Morocco is one of the easiest countries in Africa to get around. Between a genuinely good train network, reliable intercity buses, shared taxis and cheap car hire, you can reach almost anywhere comfortably — you just need to know which mode fits which route.
Use the train for the Tangier–Rabat–Casablanca–Marrakech and Fes corridors (it's excellent). Use CTM/Supratours buses for places the train doesn't reach (Chefchaouen, Essaouira, the south). Use petit taxis in cities (meter on!) and grands taxis for short intercity hops. Rent a car for the southern road trips.
Trains (ONCF) — the backbone
Morocco’s railway is the best in Africa. The flagship is Al Boraq, the high-speed line linking Tangier–Rabat–Casablanca (Tangier to Casablanca in just over 2 hours). Standard intercity trains continue to Marrakech and Fes/Meknes.
| Route | Approx. time | Type |
|---|---|---|
| Casablanca ↔ Marrakech | ~2.5–3 h | Intercity |
| Casablanca ↔ Tangier | ~2 h | Al Boraq (high-speed) |
| Casablanca ↔ Fes | ~3.5 h | Intercity |
| Marrakech ↔ Fes | ~7 h | Intercity |
Book on the ONCF app or at the station. First class guarantees a reserved seat and is still inexpensive — worth it on busy routes.
Buses (CTM & Supratours)
For destinations off the rail map — Chefchaouen, Essaouira, Merzouga, the south — the comfortable, reliable choice is a CTM or Supratours coach. Book a day or two ahead in high season, and ignore the cheaper unmarked local buses unless you’re adventurous.
Taxis: petit vs grand
- Petit taxis — small, colour-coded city cabs (max 3 passengers). Always ask for the meter (compteur); if they refuse, agree the price before getting in. Short city hops are 15–40 MAD.

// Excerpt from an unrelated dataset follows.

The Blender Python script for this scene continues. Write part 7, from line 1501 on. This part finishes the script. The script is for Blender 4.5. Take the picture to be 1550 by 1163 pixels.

- Grands taxis — older Mercedes sedans running fixed intercity routes; they leave when full (6 passengers) and are cheap, or you can pay for the empty seats to go privately.
Renting a car
A car shines for the Atlas Mountains, the gorges, and desert approaches, where public transport is thin and the scenery is the point. Roads are generally good and well-signed. Downsides: chaotic city driving and parking, and police checkpoints (just slow down and have papers ready). Many travellers rent only for the southern loop and use trains elsewhere.
Airport transfers
City taxis from airports usually run on agreed flat fares — confirm before you set off. For a fixed price and a name-board pickup after a long flight, a pre-booked transfer is the low-stress option, especially arriving late into Marrakech or Fes.
Which should you choose?
- Big cities, north & centre: train.
- Chefchaouen, Essaouira, far south: CTM/Supratours bus.
- Atlas, gorges, desert road trip: rental car or organised tour.
- Within a city: petit taxi (meter) or walk the medina.